Fraud charges against developer Tim Barton spur land sale at The Gate in Frisco

Published: Fri, 01/27/23

Fraud charges against developer Tim Barton spur land sale at The Gate in Frisco


This sign marks the prime development site along the Dallas North Tollway that's scheduled to be sold through a court proceeding as a result of legal challenges facing developer Tim Barton.
BILL HETHCOCK

Dallas Business Journal
By   –  Senior Reporter, Dallas Business Journal


A prime development site along the Dallas North Tollway in Frisco is slated to be sold out of a receivership holding properties owned by a prominent North Texas real estate developer who’s facing federal fraud charges.

The 4.5-acre property that’s up for sale is part of the 41-acre master-planned development site called The Gate in Frisco. The Gate is part of Frisco’s North Platinum Corridor in an area formerly known as the $5 Billion Mile — a highly planned and heavily marketed assemblage of multiple mixed-use developments on both sides of the Dallas North Tollway between State Highway 121 and U.S. 380.

A federal judge has set a Jan. 31 date to consider approval of the sale of the 4.5 acres of undeveloped land referred to in court documents as the Frisco Gate property. A $9 million offer for the property is on the table, but the site could sell for more.

The property on the northwest corner of John Hickman Parkway and Dallas Parkway is one of about a dozen properties being held in a court-appointed receivership tasked with monitoring the assets and entities of developer Tim Barton, owner and president of Dallas-based JMJ Development. Barton and JMJ previously planned a 28- to 30-story luxury hotel and condo tower on the land. 

When the project was announced in 2020, JMJ officials promoted it as “the tallest building in Frisco” and said it would open in 2024. The project, as envisioned by JMJ, was supposed to have about 230 hotel rooms, 70 condos, and 15,000 square feet of office space, as well as signature restaurants and an amenity deck that had a pool with 360-degree views of the city.

JMJ purchased the land from Dubai-based Invest Group Overseas in February 2020.
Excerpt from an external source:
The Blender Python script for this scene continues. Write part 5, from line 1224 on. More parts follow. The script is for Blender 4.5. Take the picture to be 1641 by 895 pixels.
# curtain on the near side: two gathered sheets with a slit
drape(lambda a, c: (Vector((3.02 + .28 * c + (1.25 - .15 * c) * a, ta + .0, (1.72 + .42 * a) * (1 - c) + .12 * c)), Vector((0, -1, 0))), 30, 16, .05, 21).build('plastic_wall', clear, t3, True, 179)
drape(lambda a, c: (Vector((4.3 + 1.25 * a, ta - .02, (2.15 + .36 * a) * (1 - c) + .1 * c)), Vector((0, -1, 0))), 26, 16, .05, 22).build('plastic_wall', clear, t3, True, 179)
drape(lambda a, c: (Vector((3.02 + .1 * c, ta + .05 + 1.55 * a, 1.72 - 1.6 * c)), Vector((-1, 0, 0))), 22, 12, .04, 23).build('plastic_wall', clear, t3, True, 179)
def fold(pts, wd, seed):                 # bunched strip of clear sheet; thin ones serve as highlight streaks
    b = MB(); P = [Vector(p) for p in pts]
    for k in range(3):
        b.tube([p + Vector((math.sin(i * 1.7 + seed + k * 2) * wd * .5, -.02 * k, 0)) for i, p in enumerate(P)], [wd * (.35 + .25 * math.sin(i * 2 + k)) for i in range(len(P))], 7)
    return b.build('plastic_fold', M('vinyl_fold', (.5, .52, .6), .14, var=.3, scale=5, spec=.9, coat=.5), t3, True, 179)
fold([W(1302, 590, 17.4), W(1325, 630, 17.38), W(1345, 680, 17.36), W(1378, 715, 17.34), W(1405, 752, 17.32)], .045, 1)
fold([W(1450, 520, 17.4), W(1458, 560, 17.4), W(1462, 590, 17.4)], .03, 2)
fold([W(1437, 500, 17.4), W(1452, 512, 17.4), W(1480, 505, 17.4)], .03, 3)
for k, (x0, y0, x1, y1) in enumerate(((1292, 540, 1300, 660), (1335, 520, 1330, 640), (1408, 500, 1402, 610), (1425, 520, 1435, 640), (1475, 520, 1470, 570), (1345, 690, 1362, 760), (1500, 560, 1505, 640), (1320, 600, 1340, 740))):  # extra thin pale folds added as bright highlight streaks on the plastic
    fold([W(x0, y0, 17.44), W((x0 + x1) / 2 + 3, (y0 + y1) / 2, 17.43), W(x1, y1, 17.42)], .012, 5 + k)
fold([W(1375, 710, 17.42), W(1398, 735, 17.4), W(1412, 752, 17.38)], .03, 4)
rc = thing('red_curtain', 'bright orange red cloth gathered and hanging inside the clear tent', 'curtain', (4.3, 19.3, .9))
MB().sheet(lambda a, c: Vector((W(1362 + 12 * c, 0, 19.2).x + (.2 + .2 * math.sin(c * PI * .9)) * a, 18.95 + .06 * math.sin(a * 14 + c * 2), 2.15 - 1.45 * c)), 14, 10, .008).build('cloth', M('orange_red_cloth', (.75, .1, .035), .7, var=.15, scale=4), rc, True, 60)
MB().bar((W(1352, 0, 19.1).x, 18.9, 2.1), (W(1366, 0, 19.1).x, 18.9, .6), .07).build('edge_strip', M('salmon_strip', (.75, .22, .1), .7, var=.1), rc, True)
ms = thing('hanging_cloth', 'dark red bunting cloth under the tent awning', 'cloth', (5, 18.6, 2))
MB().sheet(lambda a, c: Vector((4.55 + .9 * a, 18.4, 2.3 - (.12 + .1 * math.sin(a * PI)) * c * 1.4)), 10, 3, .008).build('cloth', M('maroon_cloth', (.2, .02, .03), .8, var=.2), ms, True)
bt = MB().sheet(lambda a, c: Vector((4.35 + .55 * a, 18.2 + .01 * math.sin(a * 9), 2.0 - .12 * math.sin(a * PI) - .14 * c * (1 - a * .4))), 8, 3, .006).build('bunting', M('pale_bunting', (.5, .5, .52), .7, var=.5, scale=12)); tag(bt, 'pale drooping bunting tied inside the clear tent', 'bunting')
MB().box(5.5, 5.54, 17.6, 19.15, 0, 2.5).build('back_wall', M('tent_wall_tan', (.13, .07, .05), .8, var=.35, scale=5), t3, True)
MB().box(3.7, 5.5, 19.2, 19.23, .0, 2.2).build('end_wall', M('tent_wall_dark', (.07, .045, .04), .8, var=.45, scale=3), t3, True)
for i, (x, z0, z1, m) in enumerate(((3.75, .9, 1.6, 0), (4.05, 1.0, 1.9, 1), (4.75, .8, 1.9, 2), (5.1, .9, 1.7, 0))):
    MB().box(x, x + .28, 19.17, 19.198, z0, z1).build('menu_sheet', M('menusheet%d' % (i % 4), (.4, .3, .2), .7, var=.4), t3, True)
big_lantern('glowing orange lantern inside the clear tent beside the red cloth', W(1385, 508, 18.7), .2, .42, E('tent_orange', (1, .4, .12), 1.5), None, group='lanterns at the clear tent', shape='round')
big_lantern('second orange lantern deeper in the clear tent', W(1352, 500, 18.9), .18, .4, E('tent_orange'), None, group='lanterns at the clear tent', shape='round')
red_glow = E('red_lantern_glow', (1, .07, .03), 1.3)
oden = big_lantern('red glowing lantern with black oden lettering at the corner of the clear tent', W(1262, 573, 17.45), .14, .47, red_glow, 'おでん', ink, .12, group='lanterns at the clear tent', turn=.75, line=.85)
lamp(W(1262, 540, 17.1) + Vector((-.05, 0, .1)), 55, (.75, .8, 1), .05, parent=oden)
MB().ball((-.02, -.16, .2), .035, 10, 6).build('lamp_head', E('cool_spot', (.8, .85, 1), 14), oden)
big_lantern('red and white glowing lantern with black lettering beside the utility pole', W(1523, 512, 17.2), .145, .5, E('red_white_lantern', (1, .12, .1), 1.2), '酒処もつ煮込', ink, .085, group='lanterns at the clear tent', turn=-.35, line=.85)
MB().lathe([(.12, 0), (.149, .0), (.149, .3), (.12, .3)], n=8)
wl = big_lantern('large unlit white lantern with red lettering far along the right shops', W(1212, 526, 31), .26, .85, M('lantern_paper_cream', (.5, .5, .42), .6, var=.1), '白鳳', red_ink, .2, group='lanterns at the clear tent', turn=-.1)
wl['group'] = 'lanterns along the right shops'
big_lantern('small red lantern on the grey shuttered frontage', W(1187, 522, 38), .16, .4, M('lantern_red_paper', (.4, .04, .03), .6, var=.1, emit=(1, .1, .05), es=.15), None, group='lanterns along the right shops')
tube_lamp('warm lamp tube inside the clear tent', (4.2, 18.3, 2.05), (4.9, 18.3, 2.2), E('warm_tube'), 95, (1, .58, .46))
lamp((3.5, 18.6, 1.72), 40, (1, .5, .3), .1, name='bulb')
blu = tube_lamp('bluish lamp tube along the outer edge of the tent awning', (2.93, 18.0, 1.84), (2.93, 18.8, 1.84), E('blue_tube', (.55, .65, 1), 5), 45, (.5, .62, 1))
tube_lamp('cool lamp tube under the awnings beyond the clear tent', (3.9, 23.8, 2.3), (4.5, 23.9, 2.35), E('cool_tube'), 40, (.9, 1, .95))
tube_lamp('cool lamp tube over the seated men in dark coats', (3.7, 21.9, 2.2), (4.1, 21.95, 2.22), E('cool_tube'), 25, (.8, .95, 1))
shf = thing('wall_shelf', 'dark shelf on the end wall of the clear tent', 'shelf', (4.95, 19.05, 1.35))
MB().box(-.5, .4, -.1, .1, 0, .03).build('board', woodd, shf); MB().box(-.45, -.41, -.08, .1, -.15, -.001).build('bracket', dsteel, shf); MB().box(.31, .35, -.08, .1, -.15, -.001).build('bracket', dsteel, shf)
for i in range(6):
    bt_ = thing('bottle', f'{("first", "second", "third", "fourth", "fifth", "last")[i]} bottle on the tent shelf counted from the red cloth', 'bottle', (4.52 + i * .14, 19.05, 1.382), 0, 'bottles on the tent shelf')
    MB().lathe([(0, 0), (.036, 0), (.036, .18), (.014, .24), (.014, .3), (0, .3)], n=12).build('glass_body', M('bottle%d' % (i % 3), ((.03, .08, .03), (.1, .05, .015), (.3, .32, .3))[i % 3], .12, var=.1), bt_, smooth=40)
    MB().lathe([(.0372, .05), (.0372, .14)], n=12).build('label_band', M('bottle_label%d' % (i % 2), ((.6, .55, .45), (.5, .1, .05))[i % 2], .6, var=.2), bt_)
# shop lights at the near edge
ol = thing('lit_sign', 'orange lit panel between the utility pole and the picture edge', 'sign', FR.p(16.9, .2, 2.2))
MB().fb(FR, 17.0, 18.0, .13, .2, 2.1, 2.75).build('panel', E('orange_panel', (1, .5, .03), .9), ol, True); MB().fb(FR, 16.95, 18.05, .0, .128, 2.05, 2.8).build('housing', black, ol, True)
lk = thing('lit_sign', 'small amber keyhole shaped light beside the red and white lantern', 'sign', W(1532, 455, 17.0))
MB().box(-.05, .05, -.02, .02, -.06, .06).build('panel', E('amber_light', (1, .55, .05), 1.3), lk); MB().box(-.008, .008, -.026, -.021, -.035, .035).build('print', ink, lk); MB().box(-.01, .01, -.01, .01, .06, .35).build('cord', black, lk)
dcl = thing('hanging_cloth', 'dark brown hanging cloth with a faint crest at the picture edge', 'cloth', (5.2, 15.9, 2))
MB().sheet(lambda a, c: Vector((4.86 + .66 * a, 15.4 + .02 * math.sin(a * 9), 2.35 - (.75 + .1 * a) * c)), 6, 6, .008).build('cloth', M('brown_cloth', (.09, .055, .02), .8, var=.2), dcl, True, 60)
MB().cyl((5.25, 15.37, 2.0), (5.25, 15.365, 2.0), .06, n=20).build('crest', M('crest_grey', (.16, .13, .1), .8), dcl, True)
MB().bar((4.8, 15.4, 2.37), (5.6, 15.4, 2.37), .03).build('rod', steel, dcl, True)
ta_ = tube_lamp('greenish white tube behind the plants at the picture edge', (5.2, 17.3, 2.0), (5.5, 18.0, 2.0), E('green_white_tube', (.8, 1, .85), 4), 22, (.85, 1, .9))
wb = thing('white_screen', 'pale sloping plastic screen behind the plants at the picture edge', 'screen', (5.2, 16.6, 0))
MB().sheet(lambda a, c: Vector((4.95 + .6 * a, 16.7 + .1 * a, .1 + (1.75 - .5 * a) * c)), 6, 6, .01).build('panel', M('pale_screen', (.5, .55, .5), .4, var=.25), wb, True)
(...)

Barton, who is CEO of Dallas-based investment firm Carnegie Development in addition to leading JMJ, is currently facing charges related to the alleged bilking of Chinese investors out of $26 million involving land sites for housing communities in North Texas. 

Barton was indicted in September by a federal grand jury on nine felony counts, including securities fraud, wire fraud and conspiracy to commit wire fraud. He has pleaded not guilty to the charges, and a trial is scheduled for later this year. If convicted, Barton faces up to 60 years in prison, according to the U.S. Attorney’s Office for the Northern District of Texas.

Also in September, the U.S. Securities and Exchange Commission filed a civil suit against the Dallas developer. The SEC case followed a two-year investigation.

In the civil and criminal cases, the federal government alleges the Chinese investors were told they were investing in suburban land development deals for housing communities to supposedly be built in Parker, Kaufman, Tarrant and Johnson counties and elsewhere in North Texas. Among other allegations, the indictment claims that most of the properties were never actually purchased by Barton and investor funds were “misappropriated to other projects.”

On Oct. 18, at the request of the SEC, the U.S. District Court for the Northern District of Texas appointed attorney Cort Thomas to be receiver for all entities and properties controlled directly or indirectly by Barton. The 25-page receivership order tasked Thomas with protecting the value of the properties, which could be sold and the proceeds used to compensate victims if Barton is found guilty of fraud or if Barton or his companies are found to have otherwise wronged the investors. Thomas says in court filings that he needs to sell some of the properties immediately to pay ongoing operational, property management and legal expenses.